Policing the protest

Day 15 of the Anti Mandate protests at Parliament in Wellington and police have clashed with...
Day 15 of the Anti Mandate protests at Parliament in Wellington and police have clashed with protesters after an early morning tactic. PHOTO: NZ HERALD
What is it about human nature that we all think we could do someone else’s job better than they can?

It’s about ego, and the belief we know best. Such judgements of others’ efforts can be made easily from a position of safety, when nothing is riding on that decision, and with little of no awareness of all the ins and outs, and nuances, of the situation.

So it is with the performance of the police as the protest grinds on into the start of its third week in the precincts around Parliament. We all appear to know better and know exactly what we would do to resolve matters.

Back in the real world, it is best to leave things to the fully trained professionals and those with years of experience, rather than to the experts in their armchairs — a comfortable place from which to order a baton charge or the dispersal of teargas among the crowd while sipping Earl Grey and munching on gingernuts.

Patience is clearly running out with the occupation and the schisms within the protest group are becoming easier to see.

The right to protest peacefully is one of our society’s great freedoms. As long as protesting does not impede the rights of others to exercise their freedoms of living, working and playing, then it should be tolerated — by us, by police and by the powers that be.

There may be some at this demonstration who believe in peaceful, but it is becoming patently obvious there is a core of hardline and dim-witted extremists who are quite prepared to act illegally, put lives at risk and go on wrecking the livelihoods of many locals.

In the end, this rift among protesters may well be what causes the whole movement to implode, along with the hypocrisy of setting up an apparently halcyonic society in which there is no censorship but also no free media.

The public’s view of how the police have dealt with the protest over the past fortnight has waxed and waned like the sound of an approaching siren.

After more than 100 arrests on day three of the event, the police appeared to back off during subsequent days and become mere observers, as numbers continued to grow despite a thrashing from former tropical cyclone Dovi.

“Where is the leadership?”, people were asking, not only from police but from the Government, which, with the exception of Speaker Trevor Mallard and his irrigation and musical efforts, has been largely invisible. Particularly notable for her absence has been Police Minister Poto Williams.

The same applied to Police Commissioner Andrew Coster, who only appeared publicly on the scene late last week, saying police were monitoring the situation and would do nothing to inflame events.

Mr Coster then underwent a robust interview experience with Q+A’s Jack Tame on Sunday, explaining there was a way to police this without violence, using a traffic management system, and stating the Government still had confidence in him.

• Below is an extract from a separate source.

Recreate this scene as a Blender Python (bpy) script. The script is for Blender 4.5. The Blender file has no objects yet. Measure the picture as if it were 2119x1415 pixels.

In the days since, we have commendably seen a tougher stance from frontline police, with concrete barricades put in place that only allow protesters out, not in, and the cracking down on bad behaviour.

Yesterday, Prime Minister Jacinda Ardern reiterated her view that peaceful protesters should leave now. That came after violence between some protesters and police, and other aggression from activists, including driving a car and throwing human waste towards police, and squirting them with a liquid believed to be an acid.

There are fashions in policing as in most things. Nobody wants to see a return to the police brutality exhibited during the 1981 Springbok Tour and the ending of the Bastion Point occupation in 1978. Those marked the nadir of policing in New Zealand.

But it would be fair to say most New Zealanders would now tolerate a degree of force being used to remove the dangerous troublemakers outside Parliament.